Consider the ways prior knowledge influences your thinking:

• Prior knowledge determines your choice of problem space. This is clear in the cryptarithmetic ^[10] puzzles used by Newell and Simon. Subjects who already knew a lot about multi-digit addition were able to form a problem space consisting of letter values, odd-even parities and carries. In contrast, less-knowledgeable subjects struggled. Some worked in a more basic problem space, trying out random combinations before giving up. Others attempted dozens of different problem spaces, none of which were particularly suited to the task.
• Prior knowledge determines which operators are available to you. A sophisticated library of operators can make the problem much easier to solve. In some cases, it can eliminate the problem entirely as search is no longer required—you simply proceed with an algorithm that gets the answer directly. Much of what we do in life is routine action, not problem-solving.
• Prior knowledge creates memories of specific patterns, reducing analysis required. In chess, for instance, dynamic patterns require a player to simulate how play will unfold over time. This difficult-to-process task can be replaced by learning static patterns whose outcomes are understood just by looking at them. Consider a pattern such as a “forking attack ^[11]” where a knight attacks two pieces simultaneously. While this pattern can be discovered through searching the possible future moves of the pieces in play, good players recognize it visually on the board. Simple recognition eliminates the need to formally analyze the implications of each piece, sparing precious working memory capacity.

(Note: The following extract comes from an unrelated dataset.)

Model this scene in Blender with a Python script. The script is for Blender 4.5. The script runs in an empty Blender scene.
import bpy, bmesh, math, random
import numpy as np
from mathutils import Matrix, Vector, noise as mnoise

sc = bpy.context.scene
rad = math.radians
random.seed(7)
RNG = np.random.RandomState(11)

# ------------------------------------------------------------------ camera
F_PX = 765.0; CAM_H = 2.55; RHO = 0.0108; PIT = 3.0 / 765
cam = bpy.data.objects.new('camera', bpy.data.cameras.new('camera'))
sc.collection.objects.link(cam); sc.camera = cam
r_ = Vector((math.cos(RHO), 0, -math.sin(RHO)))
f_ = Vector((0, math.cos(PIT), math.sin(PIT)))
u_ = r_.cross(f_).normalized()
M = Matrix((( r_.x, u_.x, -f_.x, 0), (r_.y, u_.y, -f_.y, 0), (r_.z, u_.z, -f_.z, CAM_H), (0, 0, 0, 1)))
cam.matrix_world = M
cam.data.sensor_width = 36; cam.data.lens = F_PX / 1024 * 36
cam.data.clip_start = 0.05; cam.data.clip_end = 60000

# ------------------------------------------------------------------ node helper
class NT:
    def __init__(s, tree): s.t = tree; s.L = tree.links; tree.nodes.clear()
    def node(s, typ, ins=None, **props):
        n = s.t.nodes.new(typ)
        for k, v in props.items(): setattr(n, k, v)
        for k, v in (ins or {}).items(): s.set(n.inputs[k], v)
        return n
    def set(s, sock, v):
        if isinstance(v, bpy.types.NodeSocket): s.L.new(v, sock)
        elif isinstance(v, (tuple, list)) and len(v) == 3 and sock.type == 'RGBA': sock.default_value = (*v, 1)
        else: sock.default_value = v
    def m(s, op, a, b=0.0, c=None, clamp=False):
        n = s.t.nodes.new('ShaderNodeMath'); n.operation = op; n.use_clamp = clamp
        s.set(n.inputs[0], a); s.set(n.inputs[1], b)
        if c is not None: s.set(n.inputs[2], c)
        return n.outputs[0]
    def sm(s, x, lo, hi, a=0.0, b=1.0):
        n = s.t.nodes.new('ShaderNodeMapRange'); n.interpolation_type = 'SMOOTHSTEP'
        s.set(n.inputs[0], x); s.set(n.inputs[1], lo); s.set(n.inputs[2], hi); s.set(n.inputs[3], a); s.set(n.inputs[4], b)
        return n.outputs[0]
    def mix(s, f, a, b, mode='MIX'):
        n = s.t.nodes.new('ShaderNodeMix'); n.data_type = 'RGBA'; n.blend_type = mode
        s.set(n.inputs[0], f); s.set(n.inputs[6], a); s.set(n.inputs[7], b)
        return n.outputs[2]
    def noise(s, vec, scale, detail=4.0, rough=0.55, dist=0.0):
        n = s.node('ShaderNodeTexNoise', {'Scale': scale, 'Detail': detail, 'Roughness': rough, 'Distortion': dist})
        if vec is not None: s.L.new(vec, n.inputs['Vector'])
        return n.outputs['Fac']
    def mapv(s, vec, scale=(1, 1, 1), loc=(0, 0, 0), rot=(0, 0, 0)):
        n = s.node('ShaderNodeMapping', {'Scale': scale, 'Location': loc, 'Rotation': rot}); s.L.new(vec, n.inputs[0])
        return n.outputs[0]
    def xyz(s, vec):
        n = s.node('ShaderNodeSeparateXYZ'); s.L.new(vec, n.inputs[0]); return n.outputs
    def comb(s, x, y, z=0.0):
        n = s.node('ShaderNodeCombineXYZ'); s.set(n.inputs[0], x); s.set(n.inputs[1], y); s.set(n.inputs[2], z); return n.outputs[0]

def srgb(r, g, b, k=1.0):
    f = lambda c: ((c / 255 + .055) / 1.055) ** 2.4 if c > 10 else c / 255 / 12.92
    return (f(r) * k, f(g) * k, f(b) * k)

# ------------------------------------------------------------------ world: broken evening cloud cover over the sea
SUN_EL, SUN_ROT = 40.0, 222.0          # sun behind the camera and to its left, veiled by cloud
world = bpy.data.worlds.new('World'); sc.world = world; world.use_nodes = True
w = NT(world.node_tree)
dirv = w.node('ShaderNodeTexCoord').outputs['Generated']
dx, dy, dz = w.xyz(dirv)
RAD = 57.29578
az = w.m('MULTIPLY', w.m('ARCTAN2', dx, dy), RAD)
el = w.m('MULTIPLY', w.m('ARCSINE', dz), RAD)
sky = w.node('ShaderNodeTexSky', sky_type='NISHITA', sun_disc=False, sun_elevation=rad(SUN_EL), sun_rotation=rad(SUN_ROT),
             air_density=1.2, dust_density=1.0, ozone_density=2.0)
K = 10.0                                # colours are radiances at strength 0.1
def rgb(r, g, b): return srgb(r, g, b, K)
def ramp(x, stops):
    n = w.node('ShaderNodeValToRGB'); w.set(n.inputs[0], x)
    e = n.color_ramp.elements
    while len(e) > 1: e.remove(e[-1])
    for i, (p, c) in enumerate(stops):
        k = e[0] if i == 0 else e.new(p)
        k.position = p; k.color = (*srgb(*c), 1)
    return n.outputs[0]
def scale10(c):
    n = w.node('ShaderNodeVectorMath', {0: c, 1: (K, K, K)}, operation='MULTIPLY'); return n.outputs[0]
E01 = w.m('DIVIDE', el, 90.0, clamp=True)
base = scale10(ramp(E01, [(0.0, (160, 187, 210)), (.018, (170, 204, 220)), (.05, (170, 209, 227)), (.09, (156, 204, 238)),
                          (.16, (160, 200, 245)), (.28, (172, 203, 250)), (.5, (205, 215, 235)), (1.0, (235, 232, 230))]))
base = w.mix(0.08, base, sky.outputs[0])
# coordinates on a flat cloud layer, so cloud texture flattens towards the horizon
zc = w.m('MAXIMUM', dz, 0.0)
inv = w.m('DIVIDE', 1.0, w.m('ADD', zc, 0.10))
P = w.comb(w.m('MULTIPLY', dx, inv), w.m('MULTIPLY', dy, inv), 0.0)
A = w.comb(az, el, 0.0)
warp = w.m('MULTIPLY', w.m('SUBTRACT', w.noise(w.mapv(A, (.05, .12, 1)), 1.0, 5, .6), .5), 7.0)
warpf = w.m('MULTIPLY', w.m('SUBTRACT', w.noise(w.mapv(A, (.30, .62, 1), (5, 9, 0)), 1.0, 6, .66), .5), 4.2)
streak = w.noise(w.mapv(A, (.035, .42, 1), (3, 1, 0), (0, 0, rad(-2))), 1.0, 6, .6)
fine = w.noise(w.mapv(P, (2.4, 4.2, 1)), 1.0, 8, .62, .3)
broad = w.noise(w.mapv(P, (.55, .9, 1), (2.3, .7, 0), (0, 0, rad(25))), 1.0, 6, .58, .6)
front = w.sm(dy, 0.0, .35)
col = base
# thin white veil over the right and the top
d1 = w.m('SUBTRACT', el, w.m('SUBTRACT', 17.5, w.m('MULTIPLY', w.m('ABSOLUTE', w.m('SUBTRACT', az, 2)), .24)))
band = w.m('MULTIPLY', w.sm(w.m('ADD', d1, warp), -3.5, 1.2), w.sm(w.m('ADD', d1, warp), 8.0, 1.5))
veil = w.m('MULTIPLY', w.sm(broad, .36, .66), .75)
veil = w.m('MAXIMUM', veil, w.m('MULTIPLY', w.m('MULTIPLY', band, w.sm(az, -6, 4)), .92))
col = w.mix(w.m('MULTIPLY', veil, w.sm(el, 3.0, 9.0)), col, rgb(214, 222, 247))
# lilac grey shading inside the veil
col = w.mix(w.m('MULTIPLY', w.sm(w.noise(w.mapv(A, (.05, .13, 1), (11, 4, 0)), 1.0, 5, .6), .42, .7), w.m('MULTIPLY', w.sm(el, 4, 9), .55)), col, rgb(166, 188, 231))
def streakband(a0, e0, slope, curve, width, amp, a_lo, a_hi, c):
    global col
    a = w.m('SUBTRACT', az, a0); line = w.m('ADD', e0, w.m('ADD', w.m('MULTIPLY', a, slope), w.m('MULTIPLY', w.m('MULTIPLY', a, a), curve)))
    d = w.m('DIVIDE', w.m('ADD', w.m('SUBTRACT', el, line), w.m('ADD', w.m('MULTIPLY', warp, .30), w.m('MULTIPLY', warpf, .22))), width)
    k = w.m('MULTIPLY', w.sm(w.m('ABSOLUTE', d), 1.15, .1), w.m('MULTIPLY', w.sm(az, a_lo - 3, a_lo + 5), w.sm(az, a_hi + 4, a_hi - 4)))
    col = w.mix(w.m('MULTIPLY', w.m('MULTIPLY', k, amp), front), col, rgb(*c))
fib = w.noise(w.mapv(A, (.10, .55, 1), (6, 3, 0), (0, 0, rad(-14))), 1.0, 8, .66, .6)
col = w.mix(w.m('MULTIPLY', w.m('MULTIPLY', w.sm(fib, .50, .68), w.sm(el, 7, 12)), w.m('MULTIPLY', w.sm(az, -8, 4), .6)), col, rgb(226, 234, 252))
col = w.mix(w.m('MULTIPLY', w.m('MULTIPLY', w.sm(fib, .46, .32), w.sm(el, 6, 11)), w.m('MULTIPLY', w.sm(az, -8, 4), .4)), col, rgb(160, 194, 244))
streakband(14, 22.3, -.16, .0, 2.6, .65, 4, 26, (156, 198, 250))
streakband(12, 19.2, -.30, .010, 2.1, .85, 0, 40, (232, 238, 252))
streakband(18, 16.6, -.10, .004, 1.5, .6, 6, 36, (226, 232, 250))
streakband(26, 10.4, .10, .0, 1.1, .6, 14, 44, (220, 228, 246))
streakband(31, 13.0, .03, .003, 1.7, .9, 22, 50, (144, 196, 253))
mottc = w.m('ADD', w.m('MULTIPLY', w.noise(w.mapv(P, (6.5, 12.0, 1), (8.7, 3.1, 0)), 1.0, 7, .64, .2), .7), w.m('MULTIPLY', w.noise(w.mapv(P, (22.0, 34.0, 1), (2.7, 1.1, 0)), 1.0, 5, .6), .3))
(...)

All of this suggests that knowledge is more important than intelligence for particular classes of problems. Of course, the two factors are often correlated. Intelligence speeds learning, which allows you to have more knowledge. However the intelligence-as-accelerated-knowledge-acquisition picture suggests different implications than the intelligence-as-raw-insight picture we often associate with genius. Geniuses are smart, in large part, because they know more things.

2. The Only Solvable Problems are Tractable Ones

This is an area where I’ve changed my thinking. Previously, I had written about what I called “tractability bias ^[12].” We tend to work on solvable, less important problems rather than harder problems that don’t suggest any solutions.

There is some truth to this account: we do tend to avoid impossible-seeming problems, even if they’re more worthy of our efforts. Yet HPS points to an obvious difficulty: the importance of a problem has nothing to do with our ability to solve it. Even for well-defined challenges, problem spaces can be impossibly vast. Finding a solution, even something that is “good enough,” can be impractical for many classes of problems.

I suspect our emotional aversion to hard problems comes from this place. Unless we have reasonable confidence our problem solving search will arrive at an answer we don’t invest any effort. Because the size of problem spaces can often be enormous, this is shrewd, not lazy.

To be successful we need to work on important problems. But, we also need to find ways to make those problems tractable. The intersection of these two requirements is what makes much of life so intriguing—and challenging.

1. HPS focuses on three: cryptarithmetic puzzles, logic theorem proving and chess.
2. For some rebuttals to this position, consider Hubert Dreyfus ^[13], Philip Agre ^[14] and Jean Lave ^[15]. Note also counter-rebuttals from Herbert Simon ^[16] and John Anderson ^[17].